Films especially in the genre of sci-fi dystopia or historical period dramas deserve the big screens to do justice to their sheer magnitude and beauty it offers. The climax from ‘The Pianist’ might’ve not left the same impact had we watched it on our laptops or the beauty of ‘Innception’ might’ve not left us as mesmerized at its sheer brilliance or even the grandeur of ‘Bajirao Mastani’ might’ve diminished had it chosen a digital release.

Films when watched in theaters set an ambience and tone for the audience that’s hard to replicate at home no matter how fancy your 4k display TV is or the surround sound system you have. When we watch films there’s a bond we share with our fellow movie-watchers, an unspoken collective pact, if you will, to ride the highs and lows of the film together. This social bond is what makes people “shush” disrupting conversations during a pivotal moment, chuckle at the stupidity of a scene or clutch your partner’s arm during the climax. These little moments in the grandeur of the screen is the ultimate endorsement of traditional cinema halls over theaters.

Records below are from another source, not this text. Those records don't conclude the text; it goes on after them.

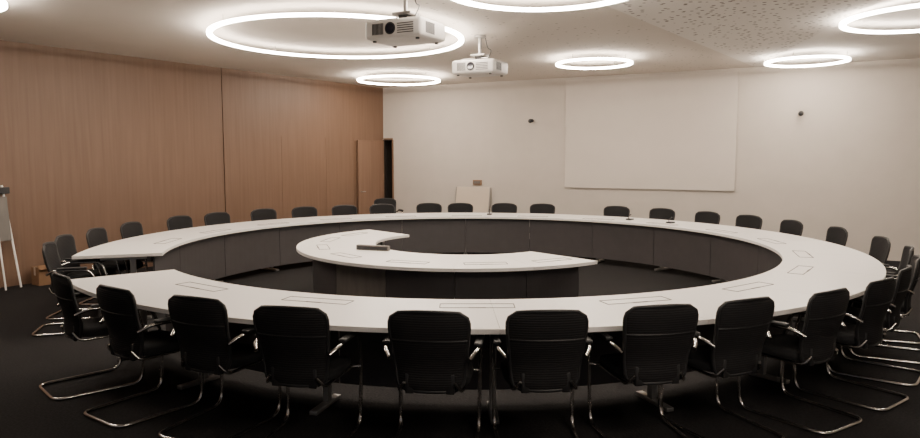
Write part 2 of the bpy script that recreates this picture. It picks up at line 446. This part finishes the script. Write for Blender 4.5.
# ------------------------------------------------------------ small wall items
def wallcam(s, z):
    bm = bmesh.new(); cyl(bm, (0, -.002, 0), (0, -.03, 0), .035, 0, 16); cyl(bm, (0, -.03, 0), (0, -.09, -.01), .02, 0, 12)
    t = bmesh.new(); bmesh.ops.create_uvsphere(t, u_segments=16, v_segments=10, radius=.045)
    t.transform(Matrix.Translation((0, -.11, -.01))); me = bpy.data.meshes.new("t"); t.to_mesh(me); t.free(); bm.from_mesh(me)
    finish(bm, "wall_camera", [M_dark], loc=(C.x+db.x*s, C.y+db.y*s, z), rotz=angB, smooth=True)
wallcam(3.66, 2.52); wallcam(8.6, 2.53)
bm = bmesh.new(); box(bm, (0, -.022, 0), (.2, .04, .1), 0, None, .006); box(bm, (0, -.043, 0), (.16, .006, .06), 1)
finish(bm, "wall_thermostat", [M_brown, M_panel2], loc=(C.x+db.x*2.42, C.y+db.y*2.42, 1.24), rotz=angB)
bm = bmesh.new()
Rt = Matrix.Rotation(math.radians(-9), 3, 'X')
box(bm, (0, -.12, .572), (.82, .02, 1.14), 0, Rt, .004)
for sx in (-1, 1): box(bm, (sx*.405, -.122, .572), (.02, .03, 1.14), 1, Rt)
finish(bm, "leaning_whiteboard", [M_board, M_steel], loc=(C.x+db.x*2.33, C.y+db.y*2.33, 0), rotz=angB)

def onleft(t, off): p = C+dl*t+nL*side*off; return p
p = onleft(8.10, .14)
bm = bmesh.new()
for dx in (-.22, .22): tube(bm, [(dx, side*.12, .012), (dx*.6, -side*.07, 1.40)], .014, 0, 8)
tube(bm, [(0, side*.2, .012), (0, -side*.05, 1.38)], .012, 0, 8)
box(bm, (0, -side*.05, 1.33), (.42, .06, .09), 1, None, .01)
box(bm, (0, side*.0, .95), (.34, .02, .6), 2, Matrix.Rotation(side*math.radians(8), 3, 'X'), .004)
finish(bm, "folding_easel", [M_edge, M_dark, M_panel2], loc=(p.x, p.y, 0), rotz=angL)
p = onleft(7.55, .22)
bm = bmesh.new(); box(bm, (0, 0, .13), (.26, .22, .25), 0, None, .004)
box(bm, (0, side*.12, .26), (.26, .10, .006), 0, Matrix.Rotation(-side*.5, 3, 'X')); box(bm, (0, 0, .2), (.262, .05, .11), 1)
finish(bm, "cardboard_box", [M_brown, M_board], loc=(p.x, p.y, -.004), rotz=angL)

# ------------------------------------------------------------ world + camera
w = bpy.data.worlds.new("evening"); S.world = w; w.use_nodes = True
w.node_tree.nodes["Background"].inputs["Color"].default_value = (.6, .62, .7, 1)
w.node_tree.nodes["Background"].inputs["Strength"].default_value = .5
cd = bpy.data.cameras.new("camera"); cam = bpy.data.objects.new("camera", cd); col.objects.link(cam)
cd.sensor_width = 36; cd.lens = 27.0; cam.location = (0, 0, 1.78)
cam.rotation_euler = (math.radians(90-5.13), 0, 0); cd.clip_start = .05
S.camera = cam
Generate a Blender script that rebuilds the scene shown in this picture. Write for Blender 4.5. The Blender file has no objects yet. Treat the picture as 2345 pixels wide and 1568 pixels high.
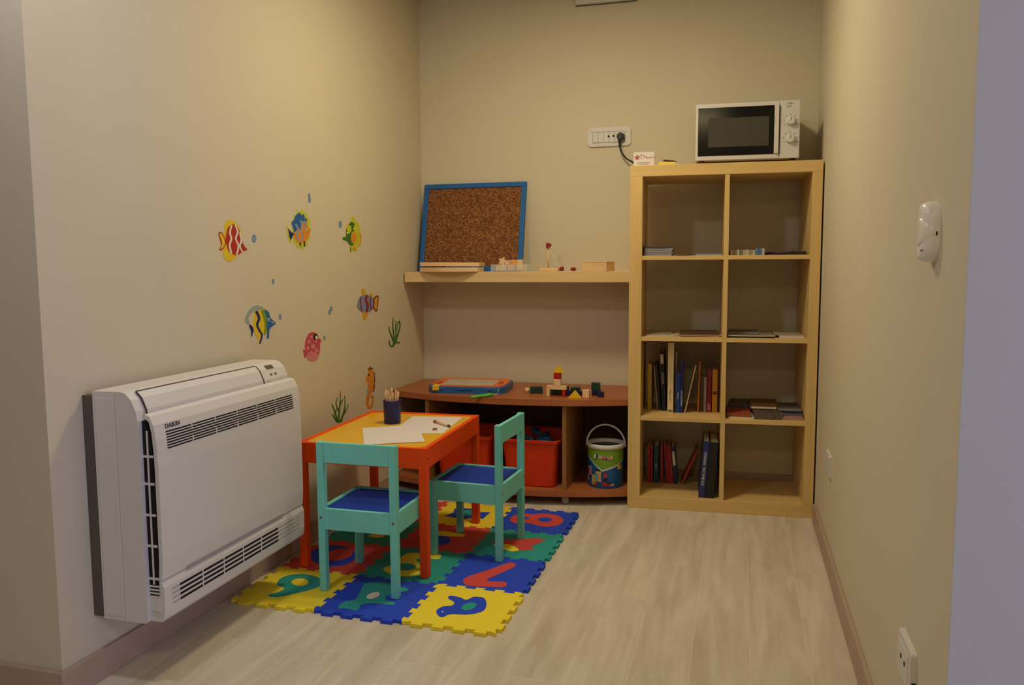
import bpy, bmesh, math, random
from mathutils import Vector, Matrix
random.seed(7)
C = bpy.context.scene.collection
PI = math.pi

# ------------------------------------------------------------------ camera (solved from known sizes in the room)
CW, CH = 2345, 1568
YAW, PITCH, ROLL, FPX = -0.2744, -0.0957, -0.0053, 1848.0
CAM = Vector((1.5909, -3.944, 1.0729))
_f = Vector((math.sin(YAW)*math.cos(PITCH), math.cos(YAW)*math.cos(PITCH), math.sin(PITCH)))
_r = Vector((math.cos(YAW), -math.sin(YAW), 0)); _u = _r.cross(_f)
RT = math.cos(ROLL)*_r + math.sin(ROLL)*_u; UP = -math.sin(ROLL)*_r + math.cos(ROLL)*_u; FW = _f
cd = bpy.data.cameras.new('camera'); cam = bpy.data.objects.new('camera', cd); C.objects.link(cam)
cd.sensor_width = 36; cd.lens = FPX*36/CW; cd.clip_start = 0.05
cam.matrix_world = Matrix(((RT.x, UP.x, -FW.x, CAM.x), (RT.y, UP.y, -FW.y, CAM.y), (RT.z, UP.z, -FW.z, CAM.z), (0, 0, 0, 1)))
bpy.context.scene.camera = cam

def ray(p): return FW + RT*((p[0]-CW/2)/FPX) + UP*((CH/2-p[1])/FPX)
def at_x(p, x): v = ray(p); return CAM + v*((x-CAM.x)/v.x)     # where a sight line meets a real plane of the room
def at_y(p, y): v = ray(p); return CAM + v*((y-CAM.y)/v.y)
def at_z(p, z): v = ray(p); return CAM + v*((z-CAM.z)/v.z)

# room and furniture measures (metres)
WID = 1.916; LEND = -2.41; REND = -2.607; CEIL = 2.40
XB, YB, BYAW, BW, BH, BD = 1.1319, -0.4416, 0.0525, 0.7786, 1.4913, 0.385
ZB, ZS = 0.480, 1.042
cb, sb = math.cos(BYAW), math.sin(BYAW)
def bc(u, v, z): return Vector((XB+cb*u-sb*v, YB+sb*u+cb*v, z))          # bookcase frame -> world
def bc_at(p, v):                                                          # -> (u, z) on the plane v of the bookcase
    r = ray(p); c = CAM-Vector((XB, YB, 0))
    ru, rv = cb*r.x+sb*r.y, -sb*r.x+cb*r.y; cu, cv = cb*c.x+sb*c.y, -sb*c.x+cb*c.y
    t = (v-cv)/rv; return cu+ru*t, c.z+r.z*t

# ------------------------------------------------------------------ materials
def lin(c): return tuple((x/255/12.92 if x/255 <= .04045 else ((x/255+.055)/1.055)**2.4) for x in c)
MATS = {}
def new(name):
    m = bpy.data.materials.new(name); m.use_nodes = True
    n = m.node_tree; return m, n, n.nodes['Principled BSDF']
def mat(name, col, rough=.5, spec=.4, var=0.0, scale=30, bump=0.0, metal=0.0, srgb=False, coat=0.0):
    if name in MATS: return MATS[name]
    m, n, b = new(name)
    col = lin(col) if srgb else col
    b.inputs['Base Color'].default_value = (*col, 1); b.inputs['Roughness'].default_value = rough
    b.inputs['Specular IOR Level'].default_value = spec; b.inputs['Metallic'].default_value = metal
    b.inputs['Coat Weight'].default_value = coat
    if var or bump:
        tc = n.nodes.new('ShaderNodeTexCoord'); nz = n.nodes.new('ShaderNodeTexNoise')
        nz.inputs['Scale'].default_value = scale; nz.inputs['Detail'].default_value = 4
        n.links.new(tc.outputs['Object'], nz.inputs['Vector'])
        if var:
            r = n.nodes.new('ShaderNodeValToRGB')
            r.color_ramp.elements[0].position = .3; r.color_ramp.elements[1].position = .7
            r.color_ramp.elements[0].color = (*[min(1, x*(1-var)) for x in col], 1)
            r.color_ramp.elements[1].color = (*[min(1, x*(1+var)) for x in col], 1)
            n.links.new(nz.outputs['Fac'], r.inputs['Fac']); n.links.new(r.outputs['Color'], b.inputs['Base Color'])
        if bump:
            bp = n.nodes.new('ShaderNodeBump'); bp.inputs['Strength'].default_value = bump; bp.inputs['Distance'].default_value = .002
            n.links.new(nz.outputs['Fac'], bp.inputs['Height']); n.links.new(bp.outputs['Normal'], b.inputs['Normal'])
    MATS[name] = m; return m
def wood(name, c1, c2, rough=.45, axis='x', scale=1.0, spec=.4):
    if name in MATS: return MATS[name]
    m, n, b = new(name)
    tc = n.nodes.new('ShaderNodeTexCoord'); mp = n.nodes.new('ShaderNodeMapping')
    s = {'x': (3, 60, 60), 'y': (60, 3, 60), 'z': (60, 60, 3)}[axis]
    mp.inputs['Scale'].default_value = [x*scale for x in s]
    nz = n.nodes.new('ShaderNodeTexNoise'); nz.inputs['Scale'].default_value = 1.0; nz.inputs['Detail'].default_value = 6; nz.inputs['Distortion'].default_value = .6
    r = n.nodes.new('ShaderNodeValToRGB'); r.color_ramp.elements[0].position = .3; r.color_ramp.elements[1].position = .72
    r.color_ramp.elements[0].color = (*c1, 1); r.color_ramp.elements[1].color = (*c2, 1)
    L = n.links.new
    L(tc.outputs['Object'], mp.inputs['Vector']); L(mp.outputs['Vector'], nz.inputs['Vector']); L(nz.outputs['Fac'], r.inputs['Fac']); L(r.outputs['Color'], b.inputs['Base Color'])
    b.inputs['Roughness'].default_value = rough; b.inputs['Specular IOR Level'].default_value = spec
    MATS[name] = m; return m
def cork_mat():
    m, n, b = new('cork'); L = n.links.new
    tc = n.nodes.new('ShaderNodeTexCoord')
    vo = n.nodes.new('ShaderNodeTexVoronoi'); vo.inputs['Scale'].default_value = 190
    nz = n.nodes.new('ShaderNodeTexNoise'); nz.inputs['Scale'].default_value = 120; nz.inputs['Detail'].default_value = 5
    r = n.nodes.new('ShaderNodeValToRGB')
    for i, (p_, c) in enumerate(((.0, (.028, .008, .002)), (.5, (.16, .052, .012)), (1, (.46, .22, .07)))):
        if i < 2: e = r.color_ramp.elements[i]; e.position = p_
        else: e = r.color_ramp.elements.new(p_)
        e.color = (*c, 1)
    mx = n.nodes.new('ShaderNodeMath'); mx.operation = 'MULTIPLY_ADD'; mx.inputs[1].default_value = .55
    sx = n.nodes.new('ShaderNodeSeparateColor')
    L(tc.outputs['Object'], vo.inputs['Vector']); L(tc.outputs['Object'], nz.inputs['Vector']); L(vo.outputs['Color'], sx.inputs['Color'])
    L(sx.outputs['Red'], mx.inputs[0])
    h = n.nodes.new('ShaderNodeMath'); h.operation = 'MULTIPLY'; h.inputs[1].default_value = .5; L(nz.outputs['Fac'], h.inputs[0]); L(h.outputs[0], mx.inputs[2])
    L(mx.outputs[0], r.inputs['Fac']); L(r.outputs['Color'], b.inputs['Base Color'])
    b.inputs['Roughness'].default_value = .9
    bp = n.nodes.new('ShaderNodeBump'); bp.inputs['Strength'].default_value = .4; bp.inputs['Distance'].default_value = .002
    L(mx.outputs[0], bp.inputs['Height']); L(bp.outputs['Normal'], b.inputs['Normal'])
    return m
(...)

These are just facts – the size of the screen is directly proportional to its impact! If one wants to truly feel and take in everything the film has to offer then OTTs just won’t do.

This is not to dispute the benefits OTT offers over traditional theaters with the diverse content it offers but one can neither quantify nor reduce the influence of cinema and its emotional potentiality to mere numbers.

Let’s be honest, even with OTT and theaters co-existing some will always prefer one over the other and while there are no clear winners, I’m sure that once theaters reopen we will see throngs of people (social distancing, of course) lined up for the first day first show of a tentpole release cribbing about the over-priced popcorn but relishing the experience nonetheless!